> Description of the task:
Below this line is the material. Write out only its lines from the one containing "coat=.3, vary=.12, vscale=2)" through the one containing "bscale=9, vary=.10, vscale=6)", both kept, exactly.

Scripts that build scenes
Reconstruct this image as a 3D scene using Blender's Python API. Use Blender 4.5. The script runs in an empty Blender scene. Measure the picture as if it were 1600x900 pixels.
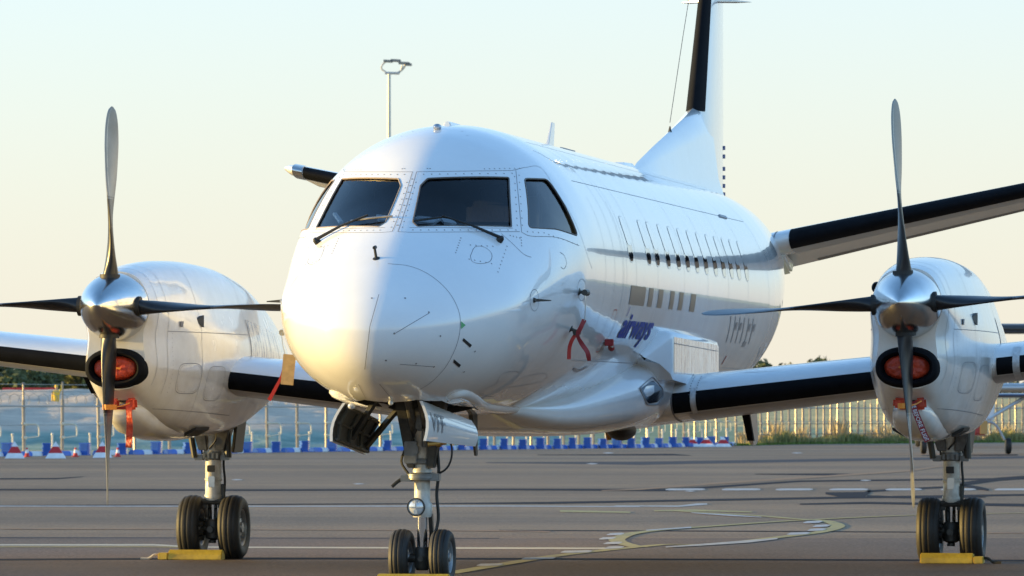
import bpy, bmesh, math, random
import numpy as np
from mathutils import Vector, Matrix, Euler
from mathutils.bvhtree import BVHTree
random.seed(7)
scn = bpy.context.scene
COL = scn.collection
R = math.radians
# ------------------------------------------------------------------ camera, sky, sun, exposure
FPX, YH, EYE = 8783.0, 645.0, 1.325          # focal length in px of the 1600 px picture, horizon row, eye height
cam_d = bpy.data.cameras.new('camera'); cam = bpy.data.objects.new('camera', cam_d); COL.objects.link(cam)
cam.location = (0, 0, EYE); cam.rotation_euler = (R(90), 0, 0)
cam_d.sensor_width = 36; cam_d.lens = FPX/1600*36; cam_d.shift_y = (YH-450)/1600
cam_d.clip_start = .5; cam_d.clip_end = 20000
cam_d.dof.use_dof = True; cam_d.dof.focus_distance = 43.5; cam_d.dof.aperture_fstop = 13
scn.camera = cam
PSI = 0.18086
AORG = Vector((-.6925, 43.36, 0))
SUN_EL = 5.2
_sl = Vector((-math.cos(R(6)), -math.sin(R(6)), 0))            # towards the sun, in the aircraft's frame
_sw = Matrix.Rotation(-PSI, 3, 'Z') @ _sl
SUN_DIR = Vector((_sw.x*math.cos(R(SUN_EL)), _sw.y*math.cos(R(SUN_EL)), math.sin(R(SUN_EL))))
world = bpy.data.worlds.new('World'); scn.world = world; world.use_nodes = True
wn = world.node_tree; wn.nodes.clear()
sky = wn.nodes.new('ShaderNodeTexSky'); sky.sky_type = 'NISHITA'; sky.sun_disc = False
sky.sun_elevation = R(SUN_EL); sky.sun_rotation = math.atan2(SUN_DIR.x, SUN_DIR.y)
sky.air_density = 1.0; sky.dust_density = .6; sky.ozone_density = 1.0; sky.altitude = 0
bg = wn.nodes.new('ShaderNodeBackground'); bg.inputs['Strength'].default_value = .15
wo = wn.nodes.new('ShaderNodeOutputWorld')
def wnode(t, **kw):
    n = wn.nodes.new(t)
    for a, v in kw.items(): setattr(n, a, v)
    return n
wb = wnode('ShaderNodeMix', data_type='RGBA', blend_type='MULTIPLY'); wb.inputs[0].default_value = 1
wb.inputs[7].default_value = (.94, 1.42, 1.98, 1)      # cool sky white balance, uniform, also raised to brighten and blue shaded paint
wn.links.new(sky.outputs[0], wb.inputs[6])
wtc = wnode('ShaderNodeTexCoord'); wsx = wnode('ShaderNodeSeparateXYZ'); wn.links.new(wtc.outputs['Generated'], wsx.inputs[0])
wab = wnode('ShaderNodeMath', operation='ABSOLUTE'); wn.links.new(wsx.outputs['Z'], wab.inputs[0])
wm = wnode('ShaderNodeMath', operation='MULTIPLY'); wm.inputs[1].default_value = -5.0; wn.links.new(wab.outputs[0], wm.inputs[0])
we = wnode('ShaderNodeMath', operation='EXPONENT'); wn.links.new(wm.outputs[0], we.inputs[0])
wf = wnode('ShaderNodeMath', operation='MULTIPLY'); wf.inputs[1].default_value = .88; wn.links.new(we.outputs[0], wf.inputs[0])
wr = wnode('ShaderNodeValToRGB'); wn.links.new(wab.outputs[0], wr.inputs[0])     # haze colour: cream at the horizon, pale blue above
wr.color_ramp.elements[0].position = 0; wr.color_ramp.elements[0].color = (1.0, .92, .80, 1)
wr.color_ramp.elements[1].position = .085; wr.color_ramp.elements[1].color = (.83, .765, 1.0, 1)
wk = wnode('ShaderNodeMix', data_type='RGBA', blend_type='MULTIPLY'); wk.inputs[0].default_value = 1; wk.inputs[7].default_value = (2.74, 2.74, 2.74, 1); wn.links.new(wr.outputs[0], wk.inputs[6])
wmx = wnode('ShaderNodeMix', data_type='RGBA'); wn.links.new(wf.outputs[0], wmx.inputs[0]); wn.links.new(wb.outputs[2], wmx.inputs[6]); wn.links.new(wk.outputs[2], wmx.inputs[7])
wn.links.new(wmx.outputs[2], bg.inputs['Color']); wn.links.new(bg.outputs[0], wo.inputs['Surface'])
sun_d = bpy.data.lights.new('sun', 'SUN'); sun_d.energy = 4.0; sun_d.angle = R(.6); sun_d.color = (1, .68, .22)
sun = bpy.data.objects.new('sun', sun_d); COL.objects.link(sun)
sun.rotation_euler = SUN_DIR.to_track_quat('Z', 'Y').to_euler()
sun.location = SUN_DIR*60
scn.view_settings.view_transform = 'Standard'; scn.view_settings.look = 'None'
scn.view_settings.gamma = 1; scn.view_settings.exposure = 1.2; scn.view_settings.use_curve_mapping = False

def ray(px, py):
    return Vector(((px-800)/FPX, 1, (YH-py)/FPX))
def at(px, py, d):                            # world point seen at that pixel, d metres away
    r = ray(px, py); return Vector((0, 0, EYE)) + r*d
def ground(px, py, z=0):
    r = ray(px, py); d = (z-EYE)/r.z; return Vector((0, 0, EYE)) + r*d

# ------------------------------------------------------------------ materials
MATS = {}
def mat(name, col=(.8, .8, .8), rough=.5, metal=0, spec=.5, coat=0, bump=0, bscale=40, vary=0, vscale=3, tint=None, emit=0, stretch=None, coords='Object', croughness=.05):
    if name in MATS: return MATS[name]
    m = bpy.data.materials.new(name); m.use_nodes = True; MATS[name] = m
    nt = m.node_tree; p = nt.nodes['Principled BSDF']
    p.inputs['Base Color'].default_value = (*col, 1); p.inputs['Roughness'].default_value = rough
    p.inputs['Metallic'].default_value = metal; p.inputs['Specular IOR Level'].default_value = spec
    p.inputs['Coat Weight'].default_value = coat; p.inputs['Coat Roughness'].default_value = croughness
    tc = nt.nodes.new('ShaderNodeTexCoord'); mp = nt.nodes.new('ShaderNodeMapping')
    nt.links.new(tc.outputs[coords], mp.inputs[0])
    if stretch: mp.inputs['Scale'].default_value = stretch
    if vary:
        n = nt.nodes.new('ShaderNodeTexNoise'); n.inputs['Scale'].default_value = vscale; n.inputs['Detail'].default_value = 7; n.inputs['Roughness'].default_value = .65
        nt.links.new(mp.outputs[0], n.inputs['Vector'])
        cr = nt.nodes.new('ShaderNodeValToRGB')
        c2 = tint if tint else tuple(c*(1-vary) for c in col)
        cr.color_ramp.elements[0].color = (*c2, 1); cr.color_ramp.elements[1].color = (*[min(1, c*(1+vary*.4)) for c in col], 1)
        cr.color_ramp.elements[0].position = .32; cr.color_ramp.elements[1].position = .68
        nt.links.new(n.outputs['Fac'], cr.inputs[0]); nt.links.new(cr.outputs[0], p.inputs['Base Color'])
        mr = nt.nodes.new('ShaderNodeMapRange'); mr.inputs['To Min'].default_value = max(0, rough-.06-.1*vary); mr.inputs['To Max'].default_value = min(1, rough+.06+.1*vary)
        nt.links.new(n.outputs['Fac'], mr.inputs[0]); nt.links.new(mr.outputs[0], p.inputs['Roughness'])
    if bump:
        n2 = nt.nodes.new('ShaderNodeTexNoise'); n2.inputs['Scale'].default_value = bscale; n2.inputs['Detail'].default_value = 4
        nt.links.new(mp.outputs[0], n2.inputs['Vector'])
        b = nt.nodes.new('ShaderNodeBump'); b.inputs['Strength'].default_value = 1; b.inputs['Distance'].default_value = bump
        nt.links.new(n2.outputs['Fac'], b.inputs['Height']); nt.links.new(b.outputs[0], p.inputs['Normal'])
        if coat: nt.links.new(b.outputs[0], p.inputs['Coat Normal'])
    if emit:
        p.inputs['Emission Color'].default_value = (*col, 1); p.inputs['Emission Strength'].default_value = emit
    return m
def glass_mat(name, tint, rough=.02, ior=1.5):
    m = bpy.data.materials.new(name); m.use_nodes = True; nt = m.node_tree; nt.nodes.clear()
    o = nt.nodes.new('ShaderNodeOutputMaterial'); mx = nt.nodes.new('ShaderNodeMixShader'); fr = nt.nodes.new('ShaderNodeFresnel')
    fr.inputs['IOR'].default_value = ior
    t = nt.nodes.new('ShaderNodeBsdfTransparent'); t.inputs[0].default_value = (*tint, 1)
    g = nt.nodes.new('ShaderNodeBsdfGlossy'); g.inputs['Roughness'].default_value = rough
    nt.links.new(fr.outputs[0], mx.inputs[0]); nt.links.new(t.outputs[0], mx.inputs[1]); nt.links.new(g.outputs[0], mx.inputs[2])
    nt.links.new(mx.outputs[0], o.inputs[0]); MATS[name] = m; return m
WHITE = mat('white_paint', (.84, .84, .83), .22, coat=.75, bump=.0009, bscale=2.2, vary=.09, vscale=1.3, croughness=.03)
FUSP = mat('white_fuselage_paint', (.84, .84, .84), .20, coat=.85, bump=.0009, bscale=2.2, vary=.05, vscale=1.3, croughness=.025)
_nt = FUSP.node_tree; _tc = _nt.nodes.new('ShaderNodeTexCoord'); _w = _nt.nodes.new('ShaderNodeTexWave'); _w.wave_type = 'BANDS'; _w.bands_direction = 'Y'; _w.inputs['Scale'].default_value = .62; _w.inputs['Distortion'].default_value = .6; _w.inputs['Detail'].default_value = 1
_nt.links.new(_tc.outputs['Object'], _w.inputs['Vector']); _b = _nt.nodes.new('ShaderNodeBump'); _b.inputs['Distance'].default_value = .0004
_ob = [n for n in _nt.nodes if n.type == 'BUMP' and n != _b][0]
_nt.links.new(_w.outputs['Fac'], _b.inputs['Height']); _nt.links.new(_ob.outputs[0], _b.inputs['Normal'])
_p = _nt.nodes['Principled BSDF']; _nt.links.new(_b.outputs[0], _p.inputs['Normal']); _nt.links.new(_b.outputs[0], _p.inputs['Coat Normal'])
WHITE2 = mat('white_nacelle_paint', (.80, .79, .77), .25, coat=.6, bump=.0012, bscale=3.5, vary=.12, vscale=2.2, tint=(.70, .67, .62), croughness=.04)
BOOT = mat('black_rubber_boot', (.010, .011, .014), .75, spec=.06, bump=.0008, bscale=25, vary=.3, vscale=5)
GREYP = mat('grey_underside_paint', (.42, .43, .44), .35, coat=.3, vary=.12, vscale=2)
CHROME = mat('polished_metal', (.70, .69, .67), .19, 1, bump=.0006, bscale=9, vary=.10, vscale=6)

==

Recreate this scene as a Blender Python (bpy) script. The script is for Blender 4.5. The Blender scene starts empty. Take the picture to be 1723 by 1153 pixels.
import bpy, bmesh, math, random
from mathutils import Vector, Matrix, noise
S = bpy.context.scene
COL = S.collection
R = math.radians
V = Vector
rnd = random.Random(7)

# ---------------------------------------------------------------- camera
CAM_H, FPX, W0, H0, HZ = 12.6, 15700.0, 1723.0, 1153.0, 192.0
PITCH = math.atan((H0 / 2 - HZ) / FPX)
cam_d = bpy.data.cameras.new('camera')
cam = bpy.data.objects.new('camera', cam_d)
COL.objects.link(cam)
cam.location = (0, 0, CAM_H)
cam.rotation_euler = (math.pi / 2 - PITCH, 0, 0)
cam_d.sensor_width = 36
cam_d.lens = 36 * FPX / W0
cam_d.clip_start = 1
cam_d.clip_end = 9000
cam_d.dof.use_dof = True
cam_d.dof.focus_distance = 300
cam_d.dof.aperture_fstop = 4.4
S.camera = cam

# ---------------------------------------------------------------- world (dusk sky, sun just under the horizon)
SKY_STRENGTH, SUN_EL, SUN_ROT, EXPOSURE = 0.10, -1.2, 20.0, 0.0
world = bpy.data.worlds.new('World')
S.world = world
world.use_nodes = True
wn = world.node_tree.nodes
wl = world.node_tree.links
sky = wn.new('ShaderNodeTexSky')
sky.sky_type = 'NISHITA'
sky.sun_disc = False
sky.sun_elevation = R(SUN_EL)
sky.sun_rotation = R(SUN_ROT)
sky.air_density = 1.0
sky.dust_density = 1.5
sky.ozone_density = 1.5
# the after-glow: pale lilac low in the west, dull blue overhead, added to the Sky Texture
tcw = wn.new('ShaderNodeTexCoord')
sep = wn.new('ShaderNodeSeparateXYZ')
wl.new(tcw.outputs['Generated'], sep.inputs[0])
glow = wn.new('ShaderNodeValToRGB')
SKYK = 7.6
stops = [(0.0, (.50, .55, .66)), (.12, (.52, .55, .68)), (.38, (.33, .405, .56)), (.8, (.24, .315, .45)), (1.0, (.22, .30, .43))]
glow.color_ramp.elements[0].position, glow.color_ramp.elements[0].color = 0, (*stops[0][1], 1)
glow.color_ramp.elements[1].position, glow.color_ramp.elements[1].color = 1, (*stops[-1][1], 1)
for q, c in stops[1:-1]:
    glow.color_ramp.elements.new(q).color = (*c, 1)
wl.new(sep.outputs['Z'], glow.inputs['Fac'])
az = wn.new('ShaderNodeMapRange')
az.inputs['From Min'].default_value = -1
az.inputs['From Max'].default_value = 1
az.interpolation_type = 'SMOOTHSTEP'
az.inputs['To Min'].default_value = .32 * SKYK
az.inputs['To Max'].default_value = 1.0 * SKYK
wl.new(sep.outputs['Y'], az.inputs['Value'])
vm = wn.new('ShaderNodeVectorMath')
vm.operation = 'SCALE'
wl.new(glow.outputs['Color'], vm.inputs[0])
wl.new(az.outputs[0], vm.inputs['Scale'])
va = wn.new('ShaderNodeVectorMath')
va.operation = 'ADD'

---

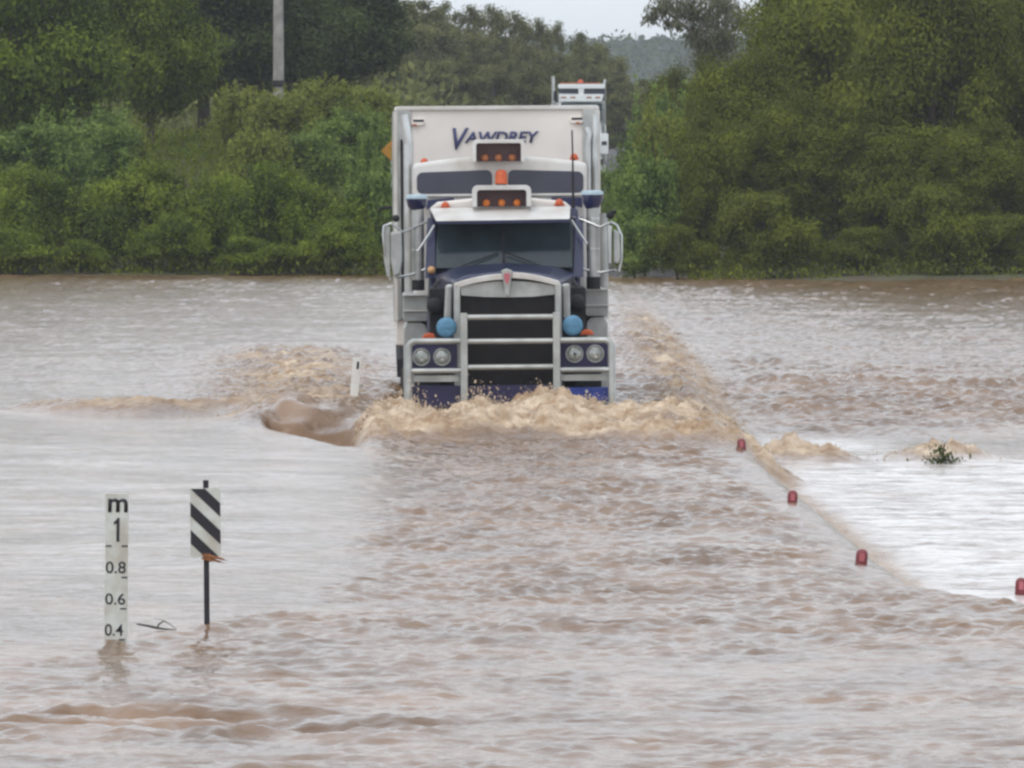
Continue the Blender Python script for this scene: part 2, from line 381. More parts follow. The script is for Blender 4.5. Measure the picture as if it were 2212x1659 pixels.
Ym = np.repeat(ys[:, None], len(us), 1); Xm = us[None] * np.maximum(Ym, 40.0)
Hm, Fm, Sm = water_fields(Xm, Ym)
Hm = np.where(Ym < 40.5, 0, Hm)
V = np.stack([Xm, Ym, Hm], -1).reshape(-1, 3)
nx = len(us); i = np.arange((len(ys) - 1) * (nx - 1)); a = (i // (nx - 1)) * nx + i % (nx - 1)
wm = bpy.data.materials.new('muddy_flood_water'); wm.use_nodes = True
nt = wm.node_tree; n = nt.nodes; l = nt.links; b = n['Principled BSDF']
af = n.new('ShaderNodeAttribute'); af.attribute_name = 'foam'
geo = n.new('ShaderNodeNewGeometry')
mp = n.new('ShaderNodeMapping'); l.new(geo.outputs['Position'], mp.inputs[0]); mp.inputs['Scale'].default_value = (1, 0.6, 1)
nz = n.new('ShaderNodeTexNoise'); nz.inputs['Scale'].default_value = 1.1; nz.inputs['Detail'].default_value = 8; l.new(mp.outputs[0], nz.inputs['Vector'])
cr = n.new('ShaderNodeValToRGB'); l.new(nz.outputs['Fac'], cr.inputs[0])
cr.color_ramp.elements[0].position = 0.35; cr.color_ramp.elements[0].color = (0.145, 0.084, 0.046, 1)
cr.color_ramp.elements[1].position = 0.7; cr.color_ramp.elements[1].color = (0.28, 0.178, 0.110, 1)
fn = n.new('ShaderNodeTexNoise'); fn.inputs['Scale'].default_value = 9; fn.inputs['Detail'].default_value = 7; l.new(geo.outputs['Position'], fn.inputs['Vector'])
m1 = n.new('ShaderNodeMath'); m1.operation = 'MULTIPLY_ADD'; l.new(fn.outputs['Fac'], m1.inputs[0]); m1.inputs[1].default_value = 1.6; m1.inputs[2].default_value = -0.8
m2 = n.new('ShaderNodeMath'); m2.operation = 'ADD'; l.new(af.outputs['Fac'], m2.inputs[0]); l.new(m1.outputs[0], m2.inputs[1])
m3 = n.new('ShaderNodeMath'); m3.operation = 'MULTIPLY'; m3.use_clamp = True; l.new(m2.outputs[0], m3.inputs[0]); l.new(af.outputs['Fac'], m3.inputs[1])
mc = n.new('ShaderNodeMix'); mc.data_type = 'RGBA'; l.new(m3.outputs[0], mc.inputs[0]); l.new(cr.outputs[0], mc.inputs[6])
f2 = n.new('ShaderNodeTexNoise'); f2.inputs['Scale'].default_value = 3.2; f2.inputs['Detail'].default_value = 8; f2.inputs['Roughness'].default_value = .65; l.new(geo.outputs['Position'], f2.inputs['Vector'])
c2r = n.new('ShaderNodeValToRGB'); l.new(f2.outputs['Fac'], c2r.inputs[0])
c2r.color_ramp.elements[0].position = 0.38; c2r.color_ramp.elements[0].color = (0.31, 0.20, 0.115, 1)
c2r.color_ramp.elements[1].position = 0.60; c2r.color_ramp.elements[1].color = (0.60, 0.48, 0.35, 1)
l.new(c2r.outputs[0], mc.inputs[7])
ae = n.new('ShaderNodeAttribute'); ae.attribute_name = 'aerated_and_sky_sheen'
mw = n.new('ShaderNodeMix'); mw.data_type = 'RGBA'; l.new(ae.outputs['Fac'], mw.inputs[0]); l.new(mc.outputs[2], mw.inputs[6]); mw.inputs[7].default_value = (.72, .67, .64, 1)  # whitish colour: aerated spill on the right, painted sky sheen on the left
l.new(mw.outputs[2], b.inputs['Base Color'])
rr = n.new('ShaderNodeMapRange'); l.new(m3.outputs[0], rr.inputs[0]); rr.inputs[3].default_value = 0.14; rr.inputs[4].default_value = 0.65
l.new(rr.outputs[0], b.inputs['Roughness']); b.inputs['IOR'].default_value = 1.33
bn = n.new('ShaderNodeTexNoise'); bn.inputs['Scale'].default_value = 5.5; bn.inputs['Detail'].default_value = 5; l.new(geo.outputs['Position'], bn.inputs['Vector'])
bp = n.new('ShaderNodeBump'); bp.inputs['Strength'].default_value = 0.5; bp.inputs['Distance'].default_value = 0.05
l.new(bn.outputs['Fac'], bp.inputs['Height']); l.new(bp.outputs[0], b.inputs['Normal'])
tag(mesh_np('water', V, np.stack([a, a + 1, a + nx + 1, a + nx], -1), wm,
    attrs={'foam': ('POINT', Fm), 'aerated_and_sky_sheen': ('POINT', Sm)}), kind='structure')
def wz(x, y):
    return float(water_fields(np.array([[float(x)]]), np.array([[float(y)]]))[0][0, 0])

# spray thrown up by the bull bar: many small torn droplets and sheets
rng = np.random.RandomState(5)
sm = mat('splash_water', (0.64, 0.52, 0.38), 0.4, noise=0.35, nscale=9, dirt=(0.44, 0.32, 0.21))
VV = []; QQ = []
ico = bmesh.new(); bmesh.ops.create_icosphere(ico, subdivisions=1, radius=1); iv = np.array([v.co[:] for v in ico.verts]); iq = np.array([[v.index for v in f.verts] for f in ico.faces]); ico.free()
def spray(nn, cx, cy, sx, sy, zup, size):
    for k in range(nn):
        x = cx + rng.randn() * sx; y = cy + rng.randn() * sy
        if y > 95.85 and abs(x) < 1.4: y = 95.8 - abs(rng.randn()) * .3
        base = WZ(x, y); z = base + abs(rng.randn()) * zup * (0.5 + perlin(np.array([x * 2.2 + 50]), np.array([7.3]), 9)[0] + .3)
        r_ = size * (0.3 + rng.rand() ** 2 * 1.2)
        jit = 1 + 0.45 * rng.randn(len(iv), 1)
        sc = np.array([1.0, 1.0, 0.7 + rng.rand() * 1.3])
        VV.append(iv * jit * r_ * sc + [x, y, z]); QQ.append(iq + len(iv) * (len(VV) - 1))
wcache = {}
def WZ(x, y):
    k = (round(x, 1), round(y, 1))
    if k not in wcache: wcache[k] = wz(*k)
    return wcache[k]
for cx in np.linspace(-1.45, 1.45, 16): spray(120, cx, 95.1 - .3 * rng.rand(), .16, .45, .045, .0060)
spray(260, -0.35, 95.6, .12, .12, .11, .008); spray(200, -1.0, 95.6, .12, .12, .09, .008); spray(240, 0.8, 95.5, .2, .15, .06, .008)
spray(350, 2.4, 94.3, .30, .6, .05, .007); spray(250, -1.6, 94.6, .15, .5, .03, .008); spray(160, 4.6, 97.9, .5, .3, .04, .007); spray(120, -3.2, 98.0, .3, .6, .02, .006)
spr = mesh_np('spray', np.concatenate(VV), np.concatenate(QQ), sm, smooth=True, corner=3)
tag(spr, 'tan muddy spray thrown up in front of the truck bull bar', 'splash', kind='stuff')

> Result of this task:
GREYP = mat('grey_underside_paint', (.42, .43, .44), .35, coat=.3, vary=.12, vscale=2)
CHROME = mat('polished_metal', (.70, .69, .67), .19, 1, bump=.0006, bscale=9, vary=.10, vscale=6)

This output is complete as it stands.